[soc.religion.christian] comments on contradictory Resurrection accounts

jeffjs@ihlpb.att.com (12/11/89)

J.B. Phillips, in _Your God Is Too Small_, writes something like this
(approximate quote from memory):

	The lack of careful mutual endorsement of the Resurrection accounts
	is to one side a proof of their slipshod and even imaginative nature,
	while to the other side it indicates that they were written by people
	so totally convinced of the Resurrection that to worry about tiny
	details wouldn't even occur to them.

Actually, for Christians to have skeptics around, and even to deal with
doubts themselves, can be useful.  One Christian writer (Os Guiness?)
has said, "Doubts keep faith trim and help shed the paunchiness of false
ideas."  Frederick Buechner writes, "Doubts are the ants in the pants
of faith.  They keep it awake and moving."  And in C.S. Lewis's novel
_That Hideous Strength_ (volume 3 of the trilogy also including _Out of
the Silent Planet_ and _Perelandra_), the company assembled to battle the
forces of evil deliberately includes a skeptic, and indeed considers that
to be a very important and useful (though sometimes annoying) office.

In conclusion, I'll note one thing which is so obvious that it's easily
ignored or missed:  All four of the Gospels do agree on that most important,
central point, that Jesus did rise from the dead.

-- Jeff Sargent   att!ihlpb!jeffjs (UUCP), jeffjs@ihlpb.att.com (Internet)
AT&T Bell Laboratories   IH 5A-433   (708) [new area code] 979-5284

tom@dvnspc1.Dev.Unisys.COM (Tom Albrecht) (12/15/89)

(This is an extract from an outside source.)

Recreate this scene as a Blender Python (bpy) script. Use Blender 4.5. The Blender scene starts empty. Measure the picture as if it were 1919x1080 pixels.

In article <Dec.11.03.51.26.1989.23588@athos.rutgers.edu>, jeffjs@ihlpb.att.com writes:
> Actually, for Christians to have skeptics around, and even to deal with
> doubts themselves, can be useful.  One Christian writer (Os Guiness?)
> has said, "Doubts keep faith trim and help shed the paunchiness of false
> ideas."  ...

Charles Hodge, in his Systematic Theology, wrote:

	"It would be insane to reject the Bible with all 
	 its sublime and saving truths, because there may 
	 be in it a few passages which we cannot understand, 
	 and which in themselves seem inconsistent with
	 the perfection of the author.  No man refuses to 
	 believe in the sun and to rejoice in its light 
	 because there are dark spots on its surface for 
	 which he cannot account.  Ignorance is a very 
	 healthful condition of our present state of being."